Another type of event which almost turns the sport on its head is that of fixed time, not fixed distance. During these, runners are tasked with an event that may go on for six hours, not 60 miles. As Mead put it: “They are particularly tough mentally because, normally, the faster you run the sooner you finish – but in a time-limited race, the faster you run the more it hurts.”

These can go on for any length of time, but by far the most common are six, 12, 24 or 48-hour events. Some super-intense iterations can even go on for six days – albeit with breaks in between for sleeping.

On that subject, sleep may not necessarily be on the cards for some ultrarunners. Noting one of his most memorable events, Mead recalled the Spine Race, which takes place in January, resplendent in its coldness, bleakness and shortness of day. The 268-mile event takes in the Pennine Way from Edale in Derbyshire to Kirk Yetholm in the Scottish borders. As it’s a single-stage race the clock never stops. This punishing challenge got the better of Mead after he racked up a still-impressive 100 miles. Unarguably more impressive (or mad, depending on your stance) was that the winner of this exact race completed it in four days, 15 hours. In this time he slept for just five hours.I want people to enjoy’
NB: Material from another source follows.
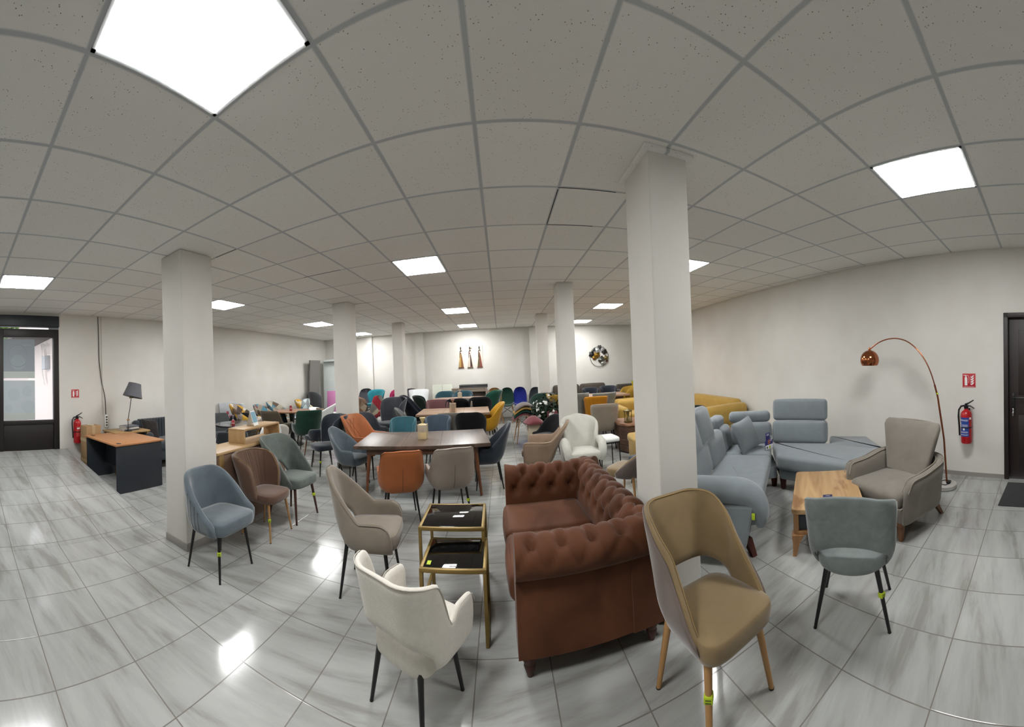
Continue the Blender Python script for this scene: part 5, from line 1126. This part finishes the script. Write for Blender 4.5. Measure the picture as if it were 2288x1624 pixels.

Whether ultrarunning is something you’ve been wanting to try for a while – or the next challenge after a marathon – Sichel explained it should be an enjoyable process. Some of what’s been noted above may strike fear into your very core, but some may enthuse you to strap on the trainers and get out. Sichel falls very much into the latter camp and would encourage anyone to follow in his many millions of footsteps.

“I always want people to enjoy the ultras and not need treatment or end up in intensive care!” he said. “Most people will enjoy it. My advice to people considering it would be to not keep putting it off.